### What the task asks
Retype the whole listing, please, keeping every line exact and dropping the pictures.

-- START Dataset content --

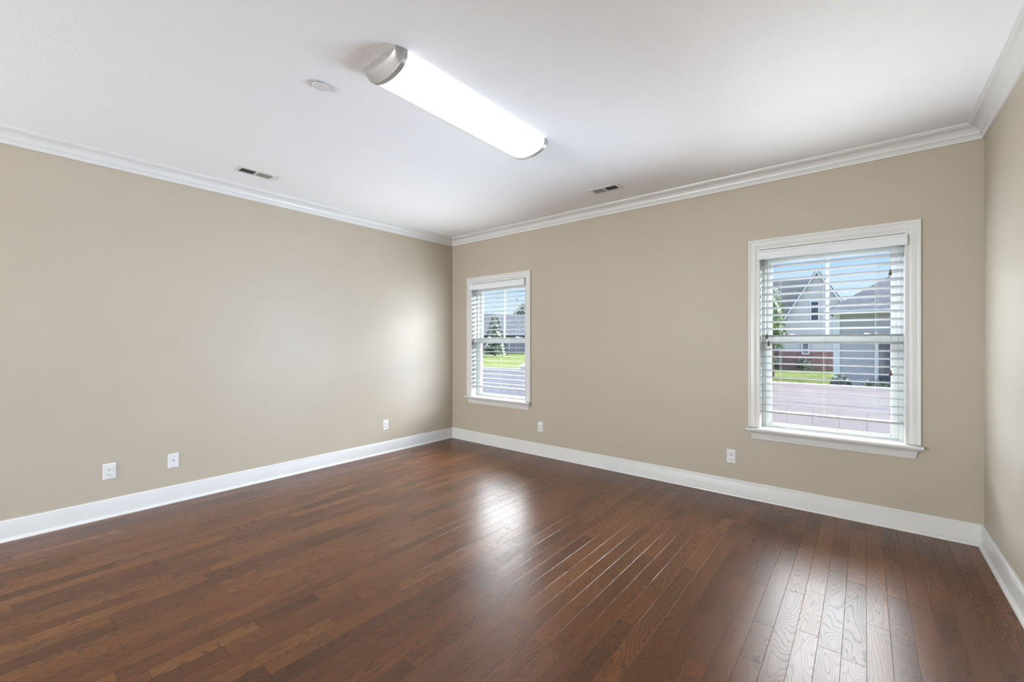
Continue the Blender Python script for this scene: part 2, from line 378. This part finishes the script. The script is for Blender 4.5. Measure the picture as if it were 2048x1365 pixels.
# casing profile: (distance out from the opening edge, projection from wall)
cas_prof = [(0, 0), (0, .011), (.003, .013), (.012, .013), (.015, .010), (.026, .010), (.030, .0145), (.034, .0155), (.050, .0165), (.062, .0145), (.066, .0145), (.068, .0195), (.073, .021), (.081, .021), (.084, .018), (.084, 0)]
def make_window(name, c, label, lock_open=False):
    root = empty(name, (c, 0, OZ0)); tag(root, label, 'window', kind='structure')
    zt = OZ1 - OZ0
    # casing: left leg, head, right leg mitred
    rings = [[], [], [], []]
    for d, p in cas_prof:
        rings[0].append((-OH - d, -p, .004)); rings[1].append((-OH - d, -p, zt + d)); rings[2].append((OH + d, -p, zt + d)); rings[3].append((OH + d, -p, .004))
    MB().rings(rings).build('casing', M['trim'], root, auto=25)
    # jamb boards
    mb = MB(); D = .088
    mb.box((-OH - JT, 0, -.028), (-OH, T, zt)); mb.box((OH, 0, -.028), (OH + JT, T, zt)); mb.box((-OH - JT, 0, zt), (OH + JT, T, zt + JT))
    mb.build('jamb', M['vinyl'], root)
    # stool with horns and a rounded nose
    nose = [(-.050, -.022)] + [(-.050 - .011 * math.cos(R(a)), -.011 + .011 * math.sin(R(a))) for a in range(-80, 91, 17)] + [(-.046, .0)]
    hx = OH + CAS + .011
    mb = MB()
    mb.rings([[(-hx, y, z) for y, z in ([(-.0005, -.022)] + nose + [(-.0005, 0)])], [(hx, y, z) for y, z in ([(-.0005, -.022)] + nose + [(-.0005, 0)])]])
    mb.box((-OH, -.0005, -.022), (OH, D, 0))
    mb.build('stool', M['trim'], root, auto=40)
    # apron: cove profile with mitred returns
    ax = OH + CAS - .040
    ap = [(.010, -.094), (.012, -.088), (.0145, -.086), (.0145, -.078), (.017, -.074)] + [(.017 + .022 * (1 - math.cos(R(a))), -.074 + .044 * math.sin(R(a))) for a in range(15, 91, 15)] + [(.041, -.024), (.041, -.022)]
    MB().rings([[(-ax - o, -.0003, z), (-ax - o, -o, z), (ax + o, -o, z), (ax + o, -.0003, z)] for o, z in ap]).build('apron', M['trim'], root, auto=30)
    # vinyl frame with tracks
    FW = .026; ht = zt - .044
    mb = MB()
    for s in (-1, 1):
        a, b = sorted((s * OH, s * (OH - FW)))
        mb.box((a, D, 0), (b, .162, zt))
        a, b = sorted((s * (OH - FW), s * (OH - FW - .006)))
        mb.box((a, .118, .02), (b, .124, ht))
    mb.box((-OH + FW, D, ht), (OH - FW, .162, zt)); mb.box((-OH + FW, D, -.02), (OH - FW, .162, .010))
    mb.build('window_frame', M['vinyl'], root, bevel=.0015)
    iw = OH - FW - .001
    ST = .036
    def sash(nm, y0, y1, z0, z1, rb, rt):
        mb = MB()
        mb.box((-iw, y0, z0), (-iw + ST, y1, z1)); mb.box((iw - ST, y0, z0), (iw, y1, z1))
        mb.box((-iw + ST, y0, z0), (iw - ST, y1, z0 + rb)); mb.box((-iw + ST, y0, z1 - rt), (iw - ST, y1, z1))
        ym = (y0 + y1) / 2
        for xx0, xx1, zz0, zz1 in ((-iw + ST, -iw + ST + .006, z0 + rb, z1 - rt), (iw - ST - .006, iw - ST, z0 + rb, z1 - rt),
                                   (-iw + ST, iw - ST, z0 + rb, z0 + rb + .006), (-iw + ST, iw - ST, z1 - rt - .006, z1 - rt)):
            mb.box((xx0, ym - .006, zz0), (xx1, ym + .006, zz1))
        s_ = mb.build(nm, M['vinyl'], root, bevel=.0012)
        g = MB().box((-iw + ST, ym - .002, z0 + rb), (iw - ST, ym + .002, z1 - rt)); g.v = [(x, ym, z) for x, y, z in g.v]
        gm = MB().add([(-iw + ST, ym, z0 + rb), (iw - ST, ym, z0 + rb), (iw - ST, ym, z1 - rt), (-iw + ST, ym, z1 - rt)], [(0, 1, 2, 3)])
        gm.build('glass_pane', M['glass'], s_)
        return s_
    mr0, mr1 = 1.305 - OZ0, 1.362 - OZ0
    lo = sash('lower_sash', .092, .117, .011, mr1, .022, .055)
    upp = sash('upper_sash', .126, .151, mr0 + .004, ht - .001, .045, .050)
    MB().box((-.011, .1345, mr0 + .049), (.011, .1425, ht - .051)).build('muntin', M['vinyl'], upp)
    for s in (-1, 1):
        mb = MB(); x = s * .235
        mb.box((x - .028, .0925, mr1), (x + .028, .116, mr1 + .007)); mb.lathe([(.012, mr1 + .007), (.012, mr1 + .013), (.009, mr1 + .015), (0.001, mr1 + .015)], (x, .104, 0), 16)
        mb.box((x - .004, .088, mr1 + .008), (x + .022, .098, mr1 + .014))
        mb.build('sash_lock', M['vinyl'], lo, bevel=.001)
    return root
make_window('window_1', W1C, 'narrow looking white double hung window beside the far corner, seen at an angle')
make_window('window_2', W2C, 'large white double hung window on the right of the back wall')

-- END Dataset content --

### Exercise answer
Continue the Blender Python script for this scene: part 2, from line 378. This part finishes the script. The script is for Blender 4.5. Measure the picture as if it were 2048x1365 pixels.
# casing profile: (distance out from the opening edge, projection from wall)
cas_prof = [(0, 0), (0, .011), (.003, .013), (.012, .013), (.015, .010), (.026, .010), (.030, .0145), (.034, .0155), (.050, .0165), (.062, .0145), (.066, .0145), (.068, .0195), (.073, .021), (.081, .021), (.084, .018), (.084, 0)]
def make_window(name, c, label, lock_open=False):
    root = empty(name, (c, 0, OZ0)); tag(root, label, 'window', kind='structure')
    zt = OZ1 - OZ0
    # casing: left leg, head, right leg mitred
    rings = [[], [], [], []]
    for d, p in cas_prof:
        rings[0].append((-OH - d, -p, .004)); rings[1].append((-OH - d, -p, zt + d)); rings[2].append((OH + d, -p, zt + d)); rings[3].append((OH + d, -p, .004))
    MB().rings(rings).build('casing', M['trim'], root, auto=25)
    # jamb boards
    mb = MB(); D = .088
    mb.box((-OH - JT, 0, -.028), (-OH, T, zt)); mb.box((OH, 0, -.028), (OH + JT, T, zt)); mb.box((-OH - JT, 0, zt), (OH + JT, T, zt + JT))
    mb.build('jamb', M['vinyl'], root)
    # stool with horns and a rounded nose
    nose = [(-.050, -.022)] + [(-.050 - .011 * math.cos(R(a)), -.011 + .011 * math.sin(R(a))) for a in range(-80, 91, 17)] + [(-.046, .0)]
    hx = OH + CAS + .011
    mb = MB()
    mb.rings([[(-hx, y, z) for y, z in ([(-.0005, -.022)] + nose + [(-.0005, 0)])], [(hx, y, z) for y, z in ([(-.0005, -.022)] + nose + [(-.0005, 0)])]])
    mb.box((-OH, -.0005, -.022), (OH, D, 0))
    mb.build('stool', M['trim'], root, auto=40)
    # apron: cove profile with mitred returns
    ax = OH + CAS - .040
    ap = [(.010, -.094), (.012, -.088), (.0145, -.086), (.0145, -.078), (.017, -.074)] + [(.017 + .022 * (1 - math.cos(R(a))), -.074 + .044 * math.sin(R(a))) for a in range(15, 91, 15)] + [(.041, -.024), (.041, -.022)]
    MB().rings([[(-ax - o, -.0003, z), (-ax - o, -o, z), (ax + o, -o, z), (ax + o, -.0003, z)] for o, z in ap]).build('apron', M['trim'], root, auto=30)
    # vinyl frame with tracks
    FW = .026; ht = zt - .044
    mb = MB()
    for s in (-1, 1):
        a, b = sorted((s * OH, s * (OH - FW)))
        mb.box((a, D, 0), (b, .162, zt))
        a, b = sorted((s * (OH - FW), s * (OH - FW - .006)))
        mb.box((a, .118, .02), (b, .124, ht))
    mb.box((-OH + FW, D, ht), (OH - FW, .162, zt)); mb.box((-OH + FW, D, -.02), (OH - FW, .162, .010))
    mb.build('window_frame', M['vinyl'], root, bevel=.0015)
    iw = OH - FW - .001
    ST = .036
    def sash(nm, y0, y1, z0, z1, rb, rt):
        mb = MB()
        mb.box((-iw, y0, z0), (-iw + ST, y1, z1)); mb.box((iw - ST, y0, z0), (iw, y1, z1))
        mb.box((-iw + ST, y0, z0), (iw - ST, y1, z0 + rb)); mb.box((-iw + ST, y0, z1 - rt), (iw - ST, y1, z1))
        ym = (y0 + y1) / 2
        for xx0, xx1, zz0, zz1 in ((-iw + ST, -iw + ST + .006, z0 + rb, z1 - rt), (iw - ST - .006, iw - ST, z0 + rb, z1 - rt),
                                   (-iw + ST, iw - ST, z0 + rb, z0 + rb + .006), (-iw + ST, iw - ST, z1 - rt - .006, z1 - rt)):
            mb.box((xx0, ym - .006, zz0), (xx1, ym + .006, zz1))
        s_ = mb.build(nm, M['vinyl'], root, bevel=.0012)
        g = MB().box((-iw + ST, ym - .002, z0 + rb), (iw - ST, ym + .002, z1 - rt)); g.v = [(x, ym, z) for x, y, z in g.v]
        gm = MB().add([(-iw + ST, ym, z0 + rb), (iw - ST, ym, z0 + rb), (iw - ST, ym, z1 - rt), (-iw + ST, ym, z1 - rt)], [(0, 1, 2, 3)])
        gm.build('glass_pane', M['glass'], s_)
        return s_
    mr0, mr1 = 1.305 - OZ0, 1.362 - OZ0
    lo = sash('lower_sash', .092, .117, .011, mr1, .022, .055)
    upp = sash('upper_sash', .126, .151, mr0 + .004, ht - .001, .045, .050)
    MB().box((-.011, .1345, mr0 + .049), (.011, .1425, ht - .051)).build('muntin', M['vinyl'], upp)
    for s in (-1, 1):
        mb = MB(); x = s * .235
        mb.box((x - .028, .0925, mr1), (x + .028, .116, mr1 + .007)); mb.lathe([(.012, mr1 + .007), (.012, mr1 + .013), (.009, mr1 + .015), (0.001, mr1 + .015)], (x, .104, 0), 16)
        mb.box((x - .004, .088, mr1 + .008), (x + .022, .098, mr1 + .014))
        mb.build('sash_lock', M['vinyl'], lo, bevel=.001)
    return root
make_window('window_1', W1C, 'narrow looking white double hung window beside the far corner, seen at an angle')
make_window('window_2', W2C, 'large white double hung window on the right of the back wall')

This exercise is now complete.